Nearly three months after the storm devastated the tri-state area, and with residents still trying to recover, the City Council has begun investigating how various agencies handled Sandy.
Testimony has been given by representatives of the Office of Emergency Management (OEM), the New York City Housing Authority, Con Edison and the Long Island Power Authority, among other agencies.
Councilmember Eric Ulrich, when addressing OEM, inquired why the West Hamilton Beach Volunteer Fire Department had been denied a request for a rescue boat, despite the anticipated flooding in the hamlet. Ulrich also asked why OEM had not looked at the Breezy Point Cooperative’s evacuation plan, or had better communication with the several volunteer fire departments of southern Queens.

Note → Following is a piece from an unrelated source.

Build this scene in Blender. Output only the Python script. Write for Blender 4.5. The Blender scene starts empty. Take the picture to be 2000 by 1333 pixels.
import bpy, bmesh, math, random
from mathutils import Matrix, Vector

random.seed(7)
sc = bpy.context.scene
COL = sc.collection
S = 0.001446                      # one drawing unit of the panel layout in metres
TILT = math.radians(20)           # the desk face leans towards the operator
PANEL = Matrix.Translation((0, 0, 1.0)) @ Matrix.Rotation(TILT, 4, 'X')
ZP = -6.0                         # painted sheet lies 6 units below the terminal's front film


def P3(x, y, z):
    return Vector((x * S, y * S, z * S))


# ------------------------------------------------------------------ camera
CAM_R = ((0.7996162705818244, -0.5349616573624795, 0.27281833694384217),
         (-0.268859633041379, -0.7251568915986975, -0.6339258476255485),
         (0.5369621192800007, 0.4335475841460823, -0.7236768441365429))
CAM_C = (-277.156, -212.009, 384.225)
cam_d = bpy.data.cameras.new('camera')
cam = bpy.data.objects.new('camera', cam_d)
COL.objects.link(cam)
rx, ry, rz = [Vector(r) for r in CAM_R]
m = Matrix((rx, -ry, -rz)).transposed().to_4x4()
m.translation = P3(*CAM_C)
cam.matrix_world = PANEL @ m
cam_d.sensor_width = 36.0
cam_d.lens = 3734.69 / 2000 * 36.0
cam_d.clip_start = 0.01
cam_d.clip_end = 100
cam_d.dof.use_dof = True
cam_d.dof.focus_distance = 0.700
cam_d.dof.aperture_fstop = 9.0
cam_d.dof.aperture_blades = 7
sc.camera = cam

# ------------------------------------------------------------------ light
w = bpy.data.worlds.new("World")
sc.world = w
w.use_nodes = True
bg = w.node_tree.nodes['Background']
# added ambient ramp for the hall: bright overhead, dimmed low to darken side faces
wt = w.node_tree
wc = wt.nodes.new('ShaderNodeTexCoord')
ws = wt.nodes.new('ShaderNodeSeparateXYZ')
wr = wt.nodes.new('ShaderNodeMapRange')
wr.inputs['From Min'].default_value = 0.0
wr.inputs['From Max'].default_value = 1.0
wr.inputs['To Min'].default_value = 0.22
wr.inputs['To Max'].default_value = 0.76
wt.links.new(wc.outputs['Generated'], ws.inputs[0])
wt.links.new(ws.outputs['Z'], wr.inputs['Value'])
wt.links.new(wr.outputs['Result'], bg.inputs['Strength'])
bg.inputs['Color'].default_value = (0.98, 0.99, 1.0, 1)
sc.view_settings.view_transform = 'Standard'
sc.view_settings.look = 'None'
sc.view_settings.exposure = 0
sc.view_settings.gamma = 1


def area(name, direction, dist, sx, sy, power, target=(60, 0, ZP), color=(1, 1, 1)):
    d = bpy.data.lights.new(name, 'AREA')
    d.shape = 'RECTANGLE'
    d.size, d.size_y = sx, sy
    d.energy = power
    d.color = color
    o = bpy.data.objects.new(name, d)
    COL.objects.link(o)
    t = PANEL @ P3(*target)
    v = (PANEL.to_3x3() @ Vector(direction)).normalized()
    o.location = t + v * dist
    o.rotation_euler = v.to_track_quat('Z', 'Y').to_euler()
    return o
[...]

OEM Commissioner Joseph Bruno said commissioners had been on the ground working with volunteer fire departments on plans during the lead up to the storm and had always maintained communications between the volunteers and the FDNY. It was not the office’s policy to approve of other entities’ evacuation plans, he said, but OEM could give input for both cooperatives and volunteer fire departments in the future, he said.
Ulrich suggested to Bruno that once recovery is completely over, and some stability is back in the area, OEM officials begin to work with these waterside communities to better prepare for future storms.
“I think in the next year it might be a good time, when everything settles and the rebuilding starts and life gets somewhat back to normal, that OEM try to engage these communities and these fire departments.”